[Aim of the exercise]: Look through the material below for "picture". Copy every line that contains it.
--- start of Stored data ---
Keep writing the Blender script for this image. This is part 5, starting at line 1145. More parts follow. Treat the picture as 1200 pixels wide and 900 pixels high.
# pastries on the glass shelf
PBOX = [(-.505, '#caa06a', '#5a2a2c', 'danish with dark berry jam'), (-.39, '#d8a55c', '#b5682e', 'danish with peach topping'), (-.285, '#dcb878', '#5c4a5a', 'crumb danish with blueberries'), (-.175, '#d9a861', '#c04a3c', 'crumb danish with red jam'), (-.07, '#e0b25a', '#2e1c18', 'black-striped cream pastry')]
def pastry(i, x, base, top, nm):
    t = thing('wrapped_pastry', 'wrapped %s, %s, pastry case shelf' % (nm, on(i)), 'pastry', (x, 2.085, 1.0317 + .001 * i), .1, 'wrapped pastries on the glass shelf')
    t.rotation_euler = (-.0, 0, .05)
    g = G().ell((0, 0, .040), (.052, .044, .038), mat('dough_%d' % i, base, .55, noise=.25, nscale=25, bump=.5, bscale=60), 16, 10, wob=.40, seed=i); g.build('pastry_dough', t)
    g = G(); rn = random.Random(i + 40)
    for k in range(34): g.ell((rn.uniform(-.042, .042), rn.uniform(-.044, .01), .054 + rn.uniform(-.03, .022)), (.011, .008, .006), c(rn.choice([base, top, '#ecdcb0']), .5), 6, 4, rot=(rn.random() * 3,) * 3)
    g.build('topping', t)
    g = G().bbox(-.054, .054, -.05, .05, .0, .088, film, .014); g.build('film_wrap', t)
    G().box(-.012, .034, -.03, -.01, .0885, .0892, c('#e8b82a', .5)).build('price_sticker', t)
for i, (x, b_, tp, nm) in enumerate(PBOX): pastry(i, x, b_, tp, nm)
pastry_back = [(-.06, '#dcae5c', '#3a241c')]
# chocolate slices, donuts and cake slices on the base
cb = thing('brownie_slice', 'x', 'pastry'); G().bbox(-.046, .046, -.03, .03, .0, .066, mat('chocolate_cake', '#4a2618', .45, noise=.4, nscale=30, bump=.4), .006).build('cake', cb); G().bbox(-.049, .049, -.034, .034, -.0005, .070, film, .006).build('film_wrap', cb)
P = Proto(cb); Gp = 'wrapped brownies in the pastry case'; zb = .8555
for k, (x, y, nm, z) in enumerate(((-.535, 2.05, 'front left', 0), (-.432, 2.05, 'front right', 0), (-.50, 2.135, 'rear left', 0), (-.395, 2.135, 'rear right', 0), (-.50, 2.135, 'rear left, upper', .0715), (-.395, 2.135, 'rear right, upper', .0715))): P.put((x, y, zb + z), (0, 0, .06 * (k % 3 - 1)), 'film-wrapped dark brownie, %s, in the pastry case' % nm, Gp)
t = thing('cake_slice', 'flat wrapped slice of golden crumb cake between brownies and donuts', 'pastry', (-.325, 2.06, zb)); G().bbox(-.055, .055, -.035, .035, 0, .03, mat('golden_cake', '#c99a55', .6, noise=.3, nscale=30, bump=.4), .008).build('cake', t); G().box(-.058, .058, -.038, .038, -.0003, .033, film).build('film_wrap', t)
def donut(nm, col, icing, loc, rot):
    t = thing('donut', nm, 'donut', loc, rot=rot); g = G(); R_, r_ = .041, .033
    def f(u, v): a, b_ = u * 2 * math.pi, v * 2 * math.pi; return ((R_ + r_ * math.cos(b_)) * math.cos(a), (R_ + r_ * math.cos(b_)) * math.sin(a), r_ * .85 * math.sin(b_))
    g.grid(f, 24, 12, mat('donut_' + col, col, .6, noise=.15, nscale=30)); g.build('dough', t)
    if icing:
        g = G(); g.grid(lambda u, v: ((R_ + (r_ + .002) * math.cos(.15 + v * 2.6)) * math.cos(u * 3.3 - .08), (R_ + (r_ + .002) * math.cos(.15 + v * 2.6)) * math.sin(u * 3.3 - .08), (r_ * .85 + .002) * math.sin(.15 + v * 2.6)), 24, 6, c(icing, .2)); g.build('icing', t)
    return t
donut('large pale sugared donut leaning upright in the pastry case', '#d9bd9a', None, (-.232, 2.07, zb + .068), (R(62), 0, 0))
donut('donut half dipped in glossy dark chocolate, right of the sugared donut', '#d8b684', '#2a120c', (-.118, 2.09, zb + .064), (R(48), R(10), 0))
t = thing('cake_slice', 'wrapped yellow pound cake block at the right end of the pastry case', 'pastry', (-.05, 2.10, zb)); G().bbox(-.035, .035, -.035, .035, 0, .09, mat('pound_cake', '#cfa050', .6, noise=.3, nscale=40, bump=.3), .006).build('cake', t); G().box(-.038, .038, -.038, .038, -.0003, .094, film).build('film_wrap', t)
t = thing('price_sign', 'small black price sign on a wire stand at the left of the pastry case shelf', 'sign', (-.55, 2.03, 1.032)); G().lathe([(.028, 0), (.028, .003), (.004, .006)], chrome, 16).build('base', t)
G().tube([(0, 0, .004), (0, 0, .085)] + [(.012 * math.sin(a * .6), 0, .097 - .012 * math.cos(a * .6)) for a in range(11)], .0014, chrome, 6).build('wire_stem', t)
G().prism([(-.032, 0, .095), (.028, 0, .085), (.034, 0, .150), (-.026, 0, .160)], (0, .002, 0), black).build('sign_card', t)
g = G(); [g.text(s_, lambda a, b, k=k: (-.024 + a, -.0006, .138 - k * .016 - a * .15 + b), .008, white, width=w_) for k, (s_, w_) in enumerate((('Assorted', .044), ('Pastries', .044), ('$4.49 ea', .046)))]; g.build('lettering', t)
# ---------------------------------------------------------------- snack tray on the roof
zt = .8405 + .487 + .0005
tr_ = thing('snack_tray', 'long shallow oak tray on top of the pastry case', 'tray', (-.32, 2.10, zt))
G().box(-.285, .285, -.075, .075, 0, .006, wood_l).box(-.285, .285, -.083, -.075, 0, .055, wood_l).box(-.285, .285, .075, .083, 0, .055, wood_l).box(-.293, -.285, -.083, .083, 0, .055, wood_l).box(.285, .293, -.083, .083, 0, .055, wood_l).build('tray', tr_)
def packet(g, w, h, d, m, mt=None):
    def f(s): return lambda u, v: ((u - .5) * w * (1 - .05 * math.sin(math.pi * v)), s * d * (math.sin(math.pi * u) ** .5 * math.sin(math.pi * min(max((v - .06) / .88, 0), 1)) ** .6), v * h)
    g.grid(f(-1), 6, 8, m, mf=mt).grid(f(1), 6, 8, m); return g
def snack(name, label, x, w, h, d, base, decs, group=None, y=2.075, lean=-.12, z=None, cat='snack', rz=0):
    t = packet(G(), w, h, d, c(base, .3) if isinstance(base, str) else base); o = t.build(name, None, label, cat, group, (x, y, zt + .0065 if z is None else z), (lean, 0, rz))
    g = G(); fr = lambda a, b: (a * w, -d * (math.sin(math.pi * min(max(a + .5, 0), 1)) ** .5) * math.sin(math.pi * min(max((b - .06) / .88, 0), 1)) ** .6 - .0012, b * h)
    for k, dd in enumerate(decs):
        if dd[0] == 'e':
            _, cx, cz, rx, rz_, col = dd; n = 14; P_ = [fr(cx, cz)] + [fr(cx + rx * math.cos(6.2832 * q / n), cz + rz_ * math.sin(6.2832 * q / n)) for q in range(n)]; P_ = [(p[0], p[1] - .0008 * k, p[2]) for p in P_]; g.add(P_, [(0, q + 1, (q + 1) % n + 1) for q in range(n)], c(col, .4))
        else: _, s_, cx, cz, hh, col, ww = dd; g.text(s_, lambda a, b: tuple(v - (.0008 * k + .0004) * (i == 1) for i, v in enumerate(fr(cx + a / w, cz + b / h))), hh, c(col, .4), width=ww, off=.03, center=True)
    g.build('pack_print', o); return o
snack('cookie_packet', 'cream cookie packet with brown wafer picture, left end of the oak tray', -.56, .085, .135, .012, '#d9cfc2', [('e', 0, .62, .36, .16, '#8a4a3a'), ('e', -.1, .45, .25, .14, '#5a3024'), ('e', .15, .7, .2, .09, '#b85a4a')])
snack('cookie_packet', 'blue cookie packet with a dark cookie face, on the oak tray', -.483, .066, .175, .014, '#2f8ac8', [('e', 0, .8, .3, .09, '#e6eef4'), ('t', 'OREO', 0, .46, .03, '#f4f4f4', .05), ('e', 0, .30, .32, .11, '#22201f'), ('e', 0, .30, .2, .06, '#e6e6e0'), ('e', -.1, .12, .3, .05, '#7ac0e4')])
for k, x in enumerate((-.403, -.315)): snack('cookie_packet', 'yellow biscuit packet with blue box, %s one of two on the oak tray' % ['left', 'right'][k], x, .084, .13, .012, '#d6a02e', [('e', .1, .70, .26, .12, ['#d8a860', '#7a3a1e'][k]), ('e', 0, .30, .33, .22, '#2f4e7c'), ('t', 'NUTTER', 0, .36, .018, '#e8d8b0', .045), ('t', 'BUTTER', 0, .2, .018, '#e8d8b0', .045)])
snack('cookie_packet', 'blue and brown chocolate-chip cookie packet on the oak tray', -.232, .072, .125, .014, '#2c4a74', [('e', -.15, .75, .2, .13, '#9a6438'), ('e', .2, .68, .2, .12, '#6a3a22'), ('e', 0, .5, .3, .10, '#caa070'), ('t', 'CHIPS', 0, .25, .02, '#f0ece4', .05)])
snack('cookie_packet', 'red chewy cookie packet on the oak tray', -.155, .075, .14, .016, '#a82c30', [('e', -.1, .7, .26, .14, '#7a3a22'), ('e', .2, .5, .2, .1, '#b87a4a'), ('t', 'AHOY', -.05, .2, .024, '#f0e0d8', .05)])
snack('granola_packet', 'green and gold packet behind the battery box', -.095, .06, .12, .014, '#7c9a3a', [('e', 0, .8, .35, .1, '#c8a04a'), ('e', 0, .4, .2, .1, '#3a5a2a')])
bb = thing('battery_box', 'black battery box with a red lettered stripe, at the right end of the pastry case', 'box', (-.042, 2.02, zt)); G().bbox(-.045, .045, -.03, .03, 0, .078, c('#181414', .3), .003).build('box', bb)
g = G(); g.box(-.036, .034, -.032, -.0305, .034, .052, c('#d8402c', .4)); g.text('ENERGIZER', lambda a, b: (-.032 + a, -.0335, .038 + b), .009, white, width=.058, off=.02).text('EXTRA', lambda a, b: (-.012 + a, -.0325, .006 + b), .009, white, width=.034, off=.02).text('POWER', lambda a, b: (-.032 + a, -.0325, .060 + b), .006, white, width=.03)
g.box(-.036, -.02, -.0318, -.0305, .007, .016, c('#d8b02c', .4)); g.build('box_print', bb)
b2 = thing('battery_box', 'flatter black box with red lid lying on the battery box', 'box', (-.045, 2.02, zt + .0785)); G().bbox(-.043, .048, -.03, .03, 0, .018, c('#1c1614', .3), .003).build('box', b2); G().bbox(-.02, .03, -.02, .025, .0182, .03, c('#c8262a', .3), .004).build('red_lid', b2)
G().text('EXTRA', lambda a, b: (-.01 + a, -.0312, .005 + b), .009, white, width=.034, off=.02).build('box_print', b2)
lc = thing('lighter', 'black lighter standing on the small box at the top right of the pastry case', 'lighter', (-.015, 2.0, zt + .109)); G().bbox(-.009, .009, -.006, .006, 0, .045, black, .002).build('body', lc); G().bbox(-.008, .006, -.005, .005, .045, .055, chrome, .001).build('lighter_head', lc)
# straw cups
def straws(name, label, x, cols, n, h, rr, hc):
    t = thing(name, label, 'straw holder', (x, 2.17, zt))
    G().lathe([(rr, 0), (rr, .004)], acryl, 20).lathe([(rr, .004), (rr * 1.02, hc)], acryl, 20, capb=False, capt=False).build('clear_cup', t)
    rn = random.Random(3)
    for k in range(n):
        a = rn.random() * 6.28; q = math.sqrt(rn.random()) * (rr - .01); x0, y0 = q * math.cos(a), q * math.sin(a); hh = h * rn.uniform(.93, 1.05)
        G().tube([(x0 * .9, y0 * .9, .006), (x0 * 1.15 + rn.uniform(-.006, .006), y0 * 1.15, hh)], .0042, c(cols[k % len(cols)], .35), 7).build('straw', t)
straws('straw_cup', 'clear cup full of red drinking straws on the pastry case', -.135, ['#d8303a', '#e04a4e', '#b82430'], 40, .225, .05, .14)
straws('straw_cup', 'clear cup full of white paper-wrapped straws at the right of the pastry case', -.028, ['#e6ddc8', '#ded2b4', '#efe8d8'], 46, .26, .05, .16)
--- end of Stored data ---
[Written reply]:
Keep writing the Blender script for this image. This is part 5, starting at line 1145. More parts follow. Treat the picture as 1200 pixels wide and 900 pixels high.
snack('cookie_packet', 'cream cookie packet with brown wafer picture, left end of the oak tray', -.56, .085, .135, .012, '#d9cfc2', [('e', 0, .62, .36, .16, '#8a4a3a'), ('e', -.1, .45, .25, .14, '#5a3024'), ('e', .15, .7, .2, .09, '#b85a4a')])